We can debate production value, video editing, and the value of pretty graphics all we want, but in a matter of a couple hours Jamey put out a six minute video that I can have my staff watch, and then they will be able to intelligently discuss Charterstone with every customer that stops at the demo table, which it will start inhabiting as soon as it arrives next week. This video will help me sell copies, and that value to my business is something I can't possibly measure right now, but I hope other publishers take Jamey's lead here. Watch it played videos are fine, and reading the rules is fine, but I'll be able to train my staff how to sell this $70 board game with a six minute video, and being able to easily train a staff how to sell something that is going to be on your demo tables is like manna from heaven in this industry. I'd love it if every publisher took the time to develop these things for retailers, and hey, maybe this can be the beginning of a brave new world where we grow together. Jamey's video helped me develop the three pitches that I use to sell every game I choose to put on a demo table.

 

The 30-Second Elevator Pitch

 

This is the approach question when I see a customer standing over a demo table. With the continued success we have with Bunny Kingdom I'll use it as an example here.

"Do you enjoy card drafting and area control games." If answer equals NO = ask customer to tell you about games they enjoy and find the thing you can sell them. If answer equals YES = proceed to elevator pitch. "At its heart Bunny Kingdom is a card drafting and area control game that's all about building the best Bunny fiefdoms. Through four seasons of play you will draft cards to deploy your little bunnies throughout the land, gathering resources and building castles to earn victory points."

(I have deviated from the Bunny Kingdom rulebook with my description.

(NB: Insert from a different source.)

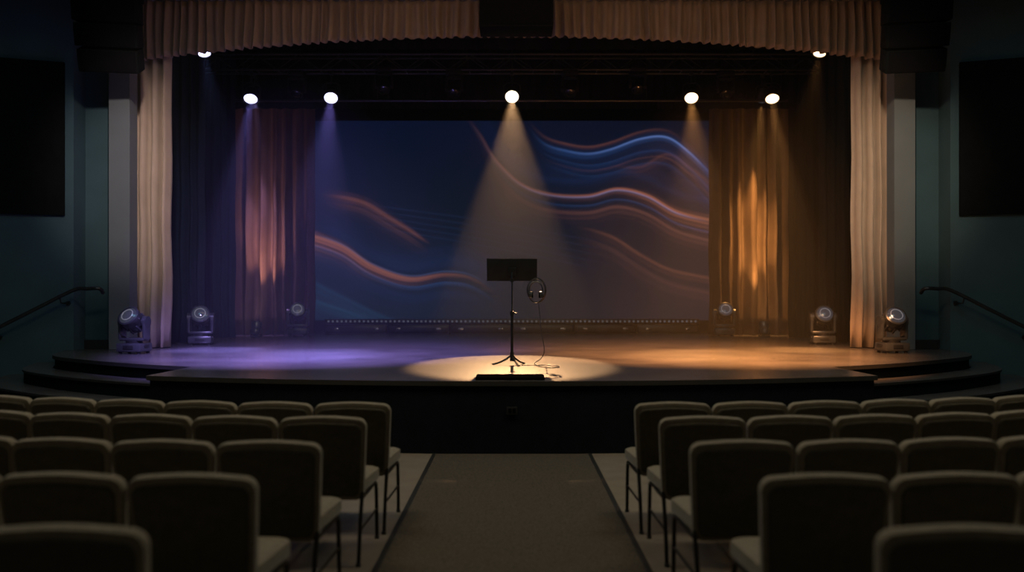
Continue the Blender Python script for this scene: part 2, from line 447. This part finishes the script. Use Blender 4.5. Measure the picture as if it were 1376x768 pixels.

They refer to four 'rounds', which in a game like this I prefer to think of as seasons, so the game lasts one 'year'. I just think the flavor is better this way, and more engaging to people at my demo table.)

This elevator pitch is built to encourage questions. Some of the questions I've received include "What's a fiefdom", and "How do you score victory points."

 

The 90-Second Elevator Pitch

 

If I was asked a question, that's permission to move on to the 90 second pitch. It gets changed based on the question, but it always encompasses the following things in some order. "Here are the card types, they do various things, like these coordinate cards that tell you where to send a bunny when you draft it, these building cards; cities, markets, and various regular and luxury resources, that improve your ability to score victory points when you draft them, and these scrolls, which offer you bonus victory points at the end of the game. The scrolls are special, because they're the only cards you keep secret from your opponents when you draft them, the other cards are revealed to your opponents as you draft them. A fiefdom is a group of bunnies that are adjacent to one another side to side, diagonal bunnies don't count, and these little lava streams can also disrupt a fiefdom. At the end of every season, each fiefdom scores points in a simple process where we determine the strength of a fiefdom by counting the number of towers, and the wealth of a fiefdom by counting the number of different resources. Then we refer to the back of our little scoring card to see how many points the fiefdom scores. You do this four times, and you've played Bunny Kingdom. Our first games took about 45 minutes, but mostly they take between 35 and 40 now."

By this time, the game is sold. If the game isn't sold, but the customer still is acting intrigued, asking questions, or their body language says "Give me more," than I move on to a pitch that takes me about three minutes, but sometimes five minutes with certain games.

 

The 3-Minute Pitch

 

Play the game. No, seriously, deal out ten cards to the players and draft with them. In the 30-second and 90-second pitch they didn't put a bunny on the table. The moment they touch that bunny, you've won.

 

Wrap

 

My perfect world involves publishers who support retailers in two ways. 1.) Value protection - be it through MAP policies, or by early releases to brick & mortar, publishers who protect the value of their product are my most valued partners. 2.) Sales Support - videos like the one Jamey put together here are utterly priceless. This has been the easiest process for me to ever develop the pitches needed to sell Charterstone. When we get the support from publishing that makes a game worth supporting in our stores, both publishing and retail succeed, and if you can develop these three pitches for every game you put on your demo table, you can have success with those tables, and make more money selling fun games.